On the 7th of May, 1977, the poet Philip Larkin gave Monica Jones the book 'Thorburn's Mammals' for her 55th birthday. Inside the flyleaf, he wrote:
'The little lives of earth and form,
Of finding food, and keeping warm,
Are not like ours, and yet
A kinship lingers nonetheless:
We hanker for the homeliness
Of den, and hole, and set.
And this identity we feel
- Perhaps not right, perhaps not real -
Will link us constantly;
I see the rock, the clay, the chalk,
The flattened grass, the swaying stalk,
And it is you I see.'
The poem was not published in his lifetime, but it was offered by Monica to Anthony Thwaite for the first edition of Collected Poems in 1988. Since then, it has become one of Larkin's best loved poems.

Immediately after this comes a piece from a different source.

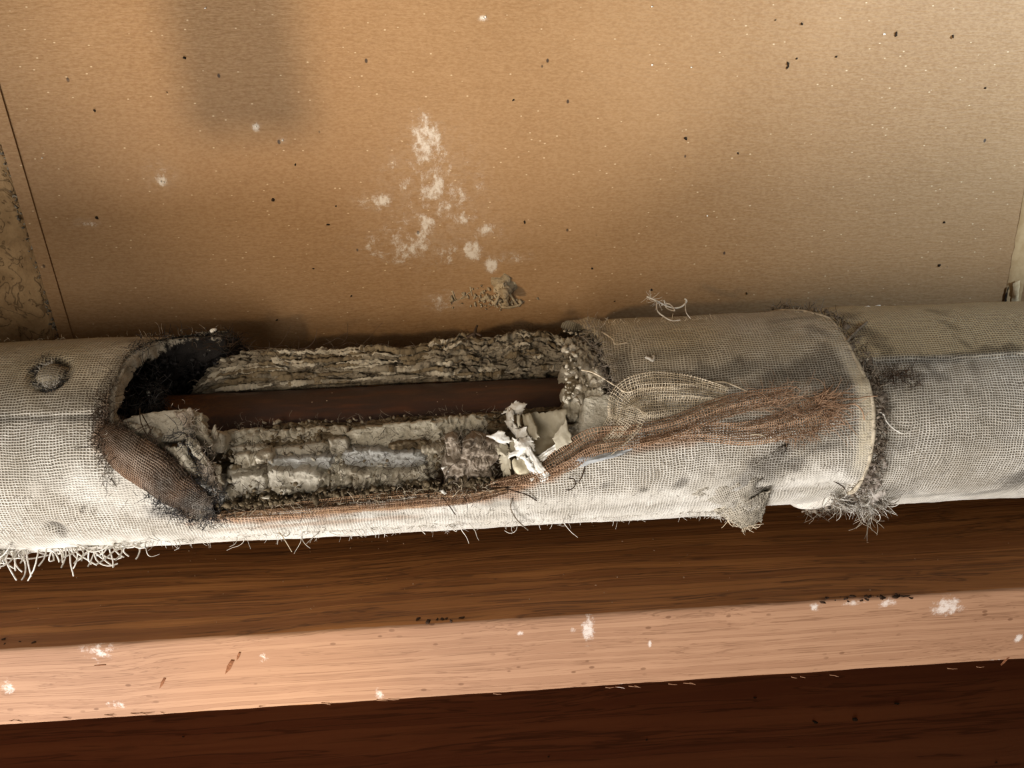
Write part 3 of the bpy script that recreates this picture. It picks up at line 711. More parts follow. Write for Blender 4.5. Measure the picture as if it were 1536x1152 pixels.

Larkin usually worked over his poems for weeks and months, but just a single draft of this one exists, dated 6 May 1977 (the day before Monica's birthday), inserted as a loose sheet into the back of one of his workbooks. There are just a few minor differences to the final text. (Reference Burnett, 2014).
Archibald Thorburn was an artist who specialised in paintings of wildlife. His 'Thorburn's Mammals', originally published in two volumes in 1920 and 1921, contains fifty colour prints depicting almost all the species of mammals in the British Isles. The 1974 reissue has an introduction by David Attenborough.
And here are two geese, two hares, a rabbit and a mouse at the feet of St Francis, a detail of glass by Powell & Sons, 1920 at Aldborough, Norfolk. A partridge looks in from the top. Little lives.